CHP’li Alaattin Yüksel de süreç hakkında bilgi verirken 2010’da bu bölgeyle ilgili 1 No’lu Kurul'un, yıkım kararı aldığını, bu karardan sonra önemli gelişmelerin görülmeye başlandığını söyledi. Yüksel, şöyle devam etti:
"Bir kere o kurullar dağıtılıyor. Kültür ve Turizm Bakanlığı’ndan bu doğal SİT alanları alınarak Çevre ve Şehircilik Bakanlığı’na devrediliyor. Oranın eliyle çözmenin daha kolay olacağı düşünülüyor. Bu arada sanıyorum, bir bakan da yenmiş oluyor. Bu sürede Ertuğrul Günay da bakanlıktan alınmış oldu. Bu kaçak villalar, bir bakan, bir vali ve 2  çevre müdürü yiyor. Bu alanda, 1'inci derece doğal sitten 3'üncü derece doğal site çevrilirken, buradaki konuyu parlamentonun gündemine taşımaya çalıştık, Mart başında verdiğim soru önergesine hala yanıt verilmedi. Normalde 15 gün içinde yanıtlanması gerekiyor ama “işlemde' deniyor. Yine telefon görüşmelerinde var, Tabiat Varlıklarını Koruma Kurulu Genel Müdürü ile Urla Kaymakamı’nın görüşmeleri var, Latif Topbaş ile görüşmeler var. Orada şöyle bir şey ortaya çıkıyor, yönetmeliği değiştirmek istiyorlar, ama yönetmeliği değiştirirlerse herkes yararlanır. Oysa kendilerini kurtarmaya çalıştıkları için yönetmelik değişikliğinden vazgeçiyorlar. Bir de araştırma önergesi verdik, İzmir ve Türkiye’deki kültürel ve tarihsel mirasımızla ilgili yapılan talan ve yağmanın ortaya çıkması için bir komisyon kurulmasını öneriyoruz. Bu konuyu da tartışmaya açacağız. Hem Urla hem de Kemalpaşa’da batının Zeugması dediğimiz bölgede Latif Topbaş süpermarket yapmak istiyor. Ama orada mozaikler çıkıyor. Kültür Bakanı ile Latif Topbaş telefonda konuşuyor ve oradan kaldırılacağını söylüyor, bir de duvarların çıktığını söyluyorlar. Sonra da yapacak iş kalmayınca, burayı bakanlığa satmaya kalkıyorlar."

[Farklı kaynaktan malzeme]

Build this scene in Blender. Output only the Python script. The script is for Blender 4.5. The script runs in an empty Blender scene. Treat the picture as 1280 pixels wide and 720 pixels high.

Açıklama sonunda, ceketinde AK Parti rozeti bulunan bir kişi, daha önce belediyede çalıştığını belirterek, politik sömürü yapılmaması gerektiğini söyledi. Buna tepki gösteren CHP’li olduğunu belirten kadın da kendisine tepki gösterince kısa süreli gerginlik oldu.
Basın açıklaması tamamlandıktan sonra, avukatlar Şehrazat Mercan ile Ayşegül Altınbaş, İzmir İdaresi Mahkemesi’ne, Urla’daki bu villaların bulunduğu 20 hektarlık alanın 1'inci derece SİT alanından 3'üncü derece SİT alanına dönüştürülmesi kararı hakkında yürütmeyi durdurma ve iptal istemiyle başvuruda bulundu.